BNP Paribas and J.P. Morgan plan to adopt the Depository Trust & Clearing Corporation’s (DTCC) automated tri-party matching workflow for prime brokers, with both targeting go-live by the end of 2025, announces DTCC in a press release.

The move comes as Europe, the UK, Switzerland, and Liechtenstein prepare to follow North America’s example and shift to T+1 settlement, scheduled for October 2027. Reducing operational frictions between hedge funds, prime brokers, and executing brokers is viewed as an important part of that transition.

“Golden copy

Today, prime brokers often receive hedge fund trade details in multiple formats and at varying times, which can delay processing into the following day. DTCC’s workflow channels the trade data into its CTM central matching platform, which provides a “golden copy” of matched transactions. This is then delivered automatically and in real time to the prime broker, enabling faster allocation and reducing the scope for errors.
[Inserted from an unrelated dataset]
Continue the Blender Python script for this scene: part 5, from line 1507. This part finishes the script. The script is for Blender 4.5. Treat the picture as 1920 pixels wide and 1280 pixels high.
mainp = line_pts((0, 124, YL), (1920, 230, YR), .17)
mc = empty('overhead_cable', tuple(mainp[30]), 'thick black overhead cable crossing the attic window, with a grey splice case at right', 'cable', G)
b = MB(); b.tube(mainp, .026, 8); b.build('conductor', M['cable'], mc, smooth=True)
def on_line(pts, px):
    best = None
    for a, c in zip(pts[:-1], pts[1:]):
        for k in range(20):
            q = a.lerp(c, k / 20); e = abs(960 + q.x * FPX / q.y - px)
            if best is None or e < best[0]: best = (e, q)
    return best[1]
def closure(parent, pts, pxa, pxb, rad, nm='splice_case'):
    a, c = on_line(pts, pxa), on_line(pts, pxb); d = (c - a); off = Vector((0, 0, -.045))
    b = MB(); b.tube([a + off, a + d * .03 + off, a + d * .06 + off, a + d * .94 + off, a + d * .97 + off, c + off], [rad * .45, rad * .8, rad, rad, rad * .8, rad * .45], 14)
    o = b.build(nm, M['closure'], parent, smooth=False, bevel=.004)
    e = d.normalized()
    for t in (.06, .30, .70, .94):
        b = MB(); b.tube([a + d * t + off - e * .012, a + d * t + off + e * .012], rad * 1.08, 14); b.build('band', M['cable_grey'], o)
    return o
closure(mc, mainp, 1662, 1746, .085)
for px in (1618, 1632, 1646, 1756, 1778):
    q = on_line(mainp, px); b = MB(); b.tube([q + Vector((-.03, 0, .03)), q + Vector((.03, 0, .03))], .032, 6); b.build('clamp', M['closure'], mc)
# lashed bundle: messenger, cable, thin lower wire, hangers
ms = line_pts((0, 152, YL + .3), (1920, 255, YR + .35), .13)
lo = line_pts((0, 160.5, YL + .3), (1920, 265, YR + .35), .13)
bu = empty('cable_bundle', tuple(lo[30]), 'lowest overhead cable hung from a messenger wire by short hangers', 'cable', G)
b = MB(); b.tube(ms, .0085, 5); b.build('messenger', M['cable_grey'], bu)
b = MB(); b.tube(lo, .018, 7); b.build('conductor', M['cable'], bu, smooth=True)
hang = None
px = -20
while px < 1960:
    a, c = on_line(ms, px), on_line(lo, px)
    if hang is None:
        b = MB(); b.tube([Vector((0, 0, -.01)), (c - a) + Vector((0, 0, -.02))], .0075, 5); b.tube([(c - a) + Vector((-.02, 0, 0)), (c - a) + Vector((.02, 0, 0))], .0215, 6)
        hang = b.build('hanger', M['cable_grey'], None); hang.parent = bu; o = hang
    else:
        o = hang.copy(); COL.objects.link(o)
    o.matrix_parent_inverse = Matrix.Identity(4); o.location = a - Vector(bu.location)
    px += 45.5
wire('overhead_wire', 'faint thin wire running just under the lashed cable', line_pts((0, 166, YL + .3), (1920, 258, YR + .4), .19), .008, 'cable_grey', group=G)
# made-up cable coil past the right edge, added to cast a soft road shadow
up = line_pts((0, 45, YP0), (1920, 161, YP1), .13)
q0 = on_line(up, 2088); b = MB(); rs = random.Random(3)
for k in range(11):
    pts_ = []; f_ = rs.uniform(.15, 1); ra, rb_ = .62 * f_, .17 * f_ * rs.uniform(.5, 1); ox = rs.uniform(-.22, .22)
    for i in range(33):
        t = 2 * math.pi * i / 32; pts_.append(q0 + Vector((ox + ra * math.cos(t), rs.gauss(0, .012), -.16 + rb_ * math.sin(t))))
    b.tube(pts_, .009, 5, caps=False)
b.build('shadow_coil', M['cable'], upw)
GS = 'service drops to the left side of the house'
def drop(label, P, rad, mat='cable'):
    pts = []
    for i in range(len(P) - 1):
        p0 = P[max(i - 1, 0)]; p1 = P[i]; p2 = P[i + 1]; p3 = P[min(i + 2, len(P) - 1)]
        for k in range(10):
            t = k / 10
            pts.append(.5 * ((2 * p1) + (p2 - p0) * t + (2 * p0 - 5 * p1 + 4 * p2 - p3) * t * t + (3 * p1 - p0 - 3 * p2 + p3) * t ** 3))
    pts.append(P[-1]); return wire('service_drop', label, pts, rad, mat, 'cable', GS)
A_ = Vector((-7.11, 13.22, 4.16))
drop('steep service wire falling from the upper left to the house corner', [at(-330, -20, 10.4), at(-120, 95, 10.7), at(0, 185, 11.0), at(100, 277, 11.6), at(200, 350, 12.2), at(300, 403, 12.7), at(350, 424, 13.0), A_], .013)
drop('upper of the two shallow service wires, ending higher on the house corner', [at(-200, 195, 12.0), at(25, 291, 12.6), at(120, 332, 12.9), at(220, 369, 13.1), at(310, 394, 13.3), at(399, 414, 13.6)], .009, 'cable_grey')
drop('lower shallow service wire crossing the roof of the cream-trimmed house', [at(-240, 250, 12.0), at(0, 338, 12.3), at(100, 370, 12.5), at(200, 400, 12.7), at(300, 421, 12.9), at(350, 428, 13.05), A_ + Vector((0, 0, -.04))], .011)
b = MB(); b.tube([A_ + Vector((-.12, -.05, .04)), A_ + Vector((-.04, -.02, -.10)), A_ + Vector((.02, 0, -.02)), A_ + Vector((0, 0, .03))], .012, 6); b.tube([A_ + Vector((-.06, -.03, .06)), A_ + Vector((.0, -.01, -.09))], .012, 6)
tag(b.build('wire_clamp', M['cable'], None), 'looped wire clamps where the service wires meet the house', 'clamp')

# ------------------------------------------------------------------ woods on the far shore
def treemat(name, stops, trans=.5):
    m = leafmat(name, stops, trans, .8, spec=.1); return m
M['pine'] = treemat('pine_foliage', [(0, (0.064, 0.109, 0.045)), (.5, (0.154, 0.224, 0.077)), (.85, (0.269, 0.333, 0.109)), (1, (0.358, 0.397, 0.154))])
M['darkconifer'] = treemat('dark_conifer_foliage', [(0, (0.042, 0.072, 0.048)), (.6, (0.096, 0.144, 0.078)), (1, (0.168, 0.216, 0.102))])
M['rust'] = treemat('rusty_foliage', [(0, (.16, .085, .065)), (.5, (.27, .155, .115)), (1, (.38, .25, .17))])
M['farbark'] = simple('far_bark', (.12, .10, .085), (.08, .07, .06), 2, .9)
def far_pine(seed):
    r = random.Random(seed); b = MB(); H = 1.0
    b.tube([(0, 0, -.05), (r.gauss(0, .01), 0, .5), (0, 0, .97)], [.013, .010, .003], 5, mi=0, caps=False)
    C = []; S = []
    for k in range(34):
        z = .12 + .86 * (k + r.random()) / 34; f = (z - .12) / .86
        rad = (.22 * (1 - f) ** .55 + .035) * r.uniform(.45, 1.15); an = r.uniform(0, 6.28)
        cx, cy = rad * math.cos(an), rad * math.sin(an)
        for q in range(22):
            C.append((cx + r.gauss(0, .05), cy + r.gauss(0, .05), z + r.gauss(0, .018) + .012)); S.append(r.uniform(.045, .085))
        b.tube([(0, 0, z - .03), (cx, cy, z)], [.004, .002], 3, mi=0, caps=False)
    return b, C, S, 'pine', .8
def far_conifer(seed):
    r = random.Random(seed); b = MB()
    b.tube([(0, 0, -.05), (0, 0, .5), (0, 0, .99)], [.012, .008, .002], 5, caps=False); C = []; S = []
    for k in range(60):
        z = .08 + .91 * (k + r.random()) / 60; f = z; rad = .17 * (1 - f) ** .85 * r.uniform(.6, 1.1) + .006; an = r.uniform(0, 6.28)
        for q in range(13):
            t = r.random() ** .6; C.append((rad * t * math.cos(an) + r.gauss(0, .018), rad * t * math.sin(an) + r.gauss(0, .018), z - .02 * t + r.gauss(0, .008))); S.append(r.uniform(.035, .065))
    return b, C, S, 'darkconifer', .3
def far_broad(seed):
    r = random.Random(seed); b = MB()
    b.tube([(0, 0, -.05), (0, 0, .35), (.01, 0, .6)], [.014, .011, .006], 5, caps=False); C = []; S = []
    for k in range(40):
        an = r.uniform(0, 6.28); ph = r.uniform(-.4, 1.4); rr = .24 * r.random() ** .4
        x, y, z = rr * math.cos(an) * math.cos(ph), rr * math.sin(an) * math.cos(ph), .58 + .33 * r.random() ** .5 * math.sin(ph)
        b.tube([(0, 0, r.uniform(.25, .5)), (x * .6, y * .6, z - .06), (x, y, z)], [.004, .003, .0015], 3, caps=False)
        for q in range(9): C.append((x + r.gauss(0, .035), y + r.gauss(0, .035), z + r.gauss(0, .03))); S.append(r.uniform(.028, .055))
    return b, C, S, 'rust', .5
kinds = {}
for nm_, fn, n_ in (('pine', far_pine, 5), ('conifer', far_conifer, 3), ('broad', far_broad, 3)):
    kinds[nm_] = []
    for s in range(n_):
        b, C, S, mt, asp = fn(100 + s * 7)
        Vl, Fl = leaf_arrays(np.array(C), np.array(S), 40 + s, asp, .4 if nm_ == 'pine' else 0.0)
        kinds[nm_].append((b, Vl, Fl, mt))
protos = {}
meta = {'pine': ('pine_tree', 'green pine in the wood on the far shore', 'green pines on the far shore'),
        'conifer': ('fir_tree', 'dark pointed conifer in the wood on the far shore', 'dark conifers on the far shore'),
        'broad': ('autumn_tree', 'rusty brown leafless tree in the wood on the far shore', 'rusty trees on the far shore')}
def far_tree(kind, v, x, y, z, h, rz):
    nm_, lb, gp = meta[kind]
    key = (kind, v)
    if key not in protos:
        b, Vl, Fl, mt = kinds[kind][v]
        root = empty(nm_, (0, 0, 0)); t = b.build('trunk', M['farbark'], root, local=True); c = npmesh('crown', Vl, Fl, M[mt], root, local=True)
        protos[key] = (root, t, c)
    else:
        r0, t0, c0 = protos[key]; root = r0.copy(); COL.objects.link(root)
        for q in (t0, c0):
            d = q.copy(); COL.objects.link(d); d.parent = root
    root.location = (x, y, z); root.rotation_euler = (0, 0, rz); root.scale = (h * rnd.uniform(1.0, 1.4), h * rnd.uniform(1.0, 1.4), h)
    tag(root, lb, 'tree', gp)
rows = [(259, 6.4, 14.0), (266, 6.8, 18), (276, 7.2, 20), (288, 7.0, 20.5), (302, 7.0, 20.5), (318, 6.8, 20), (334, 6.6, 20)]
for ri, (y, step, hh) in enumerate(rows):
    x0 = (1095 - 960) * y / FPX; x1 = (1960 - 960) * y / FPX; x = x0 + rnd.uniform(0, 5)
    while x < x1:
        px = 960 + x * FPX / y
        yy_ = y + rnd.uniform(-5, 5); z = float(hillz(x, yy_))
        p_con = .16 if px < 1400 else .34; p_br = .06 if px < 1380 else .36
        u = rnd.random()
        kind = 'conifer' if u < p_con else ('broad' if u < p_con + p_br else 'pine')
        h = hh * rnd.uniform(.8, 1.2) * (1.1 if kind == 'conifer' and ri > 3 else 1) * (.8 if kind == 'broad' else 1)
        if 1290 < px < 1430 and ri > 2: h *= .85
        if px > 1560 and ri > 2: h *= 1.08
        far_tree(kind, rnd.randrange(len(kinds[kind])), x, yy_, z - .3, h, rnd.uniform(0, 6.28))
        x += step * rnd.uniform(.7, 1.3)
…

According to DTCC, the service also provides automated notifications, settlement instruction enrichment through its ALERT database, and increased use of PSET matching to mitigate settlement risk.

CTM is already used by more than 6.000 clients in 89 countries, across asset classes and borders, says DTCC. By extending its tri-party matching workflow into prime brokerage, DTCC is seeking to align post-trade communication more tightly with the industry’s T+1 readiness efforts.